Entremezcladas entre ellas, se nos ofrece un ameno libro de viajes, una brillante guía de lecturas, una reflexión inmediata sobre los acontecimientos que ocurren, incluidos los dramáticos que tan de cerca afectaban a Savater y al conjunto de los vascos, una sucesión de relatos plagados por lo general de humor y bonhomía, y comentarios del filósofo sobre variados temas siempre estimulantes por su ingenio y tantas veces provocadores de debate civilizado. Sin embargo, lo que justifica la lectura del libro por parte de quienes no son turfistas es sobre todo la exhibición gozosa de una afición: el relato apasionado de su periplo por caballos, recintos, carreras, jockeys, personajes y pedigrís revela un estilo envidiable de sacarle gusto a la vida, que alienta en cada cual a aplicarlo en la relación con sus propios gustos.

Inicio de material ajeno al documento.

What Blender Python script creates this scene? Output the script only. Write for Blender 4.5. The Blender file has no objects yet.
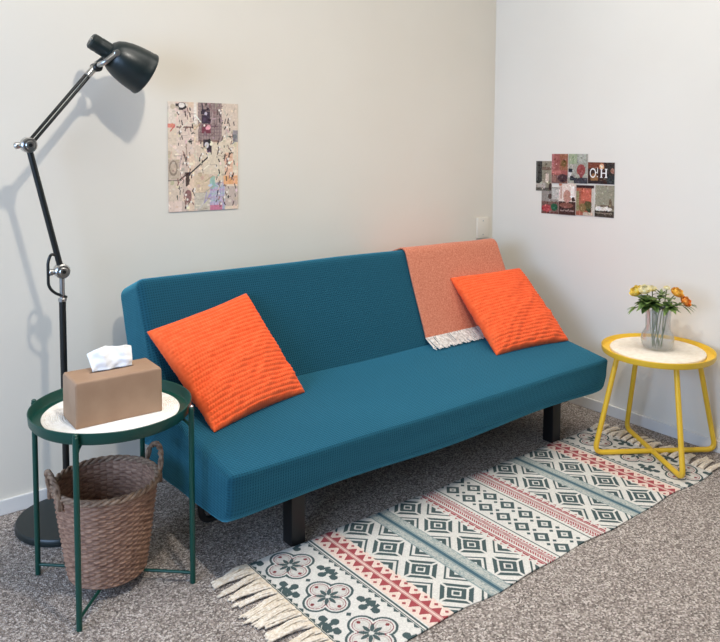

Claro que algunos pensarán que, puestos a reivindicar lo superfluo, existen aficiones superfluas más gratificantes que esa ñoñería donostiarra de las carreras de caballos. Hasta la elección de nuestros gustos requiere de condiciones previas, y la pasión de Fernando no hubiera sido tal como nos la narra si su padre no le hubiera llevado de niño al hipódromo de Lasarte. La carrera que libra el autor es la de la nostalgia, la de preservar las ilusiones de la niñez, renovadas de Kentucky a Japón, de Epsom a Sanlúcar de Barrameda, pasando, siempre, por el valle de Zubieta. En tiempos en los que la búsqueda de paraísos perdidos nos depara tantos horrores, ¿cómo no simpatizar con esa nostalgia del territorio más privativo y de nuestros primeros descubrimientos, que nos ayuda a sobrevivir? Nada más adecuado para el cultivo de la nostalgia, por otra parte, que la afición a las carreras de caballos, en las que las glorias de los triunfadores del presente siempre nos transmiten a las de su estirpe y en las que los que ya vamos envejeciendo buscamos siempre entre los participantes los rastros de sus padres -y ya hasta de sus bisabuelos- que antaño vimos correr. Por eso los verdaderos viciosos competimos en la emulación de nuestros recuerdos. Permítame el lector que ha tenido la paciencia de seguirme hasta aquí en tan peculiar materia, dejar constancia de dos satisfacciones privadas producidas con la lectura del libro. La primera, la de constatar que aquella carrera corrida en medio de una infernal tromba de agua, que Savater guarda en su memoria como el primer Gran Premio de San Sebastián que presenció, supuso también mi primera asistencia a Lasarte. Y la segunda: la carrera no la ganó Chipirón; fue segundo tras Whirly, que lo batió por corta cabeza. ¡No sabes cuanto lo siento, Fernando!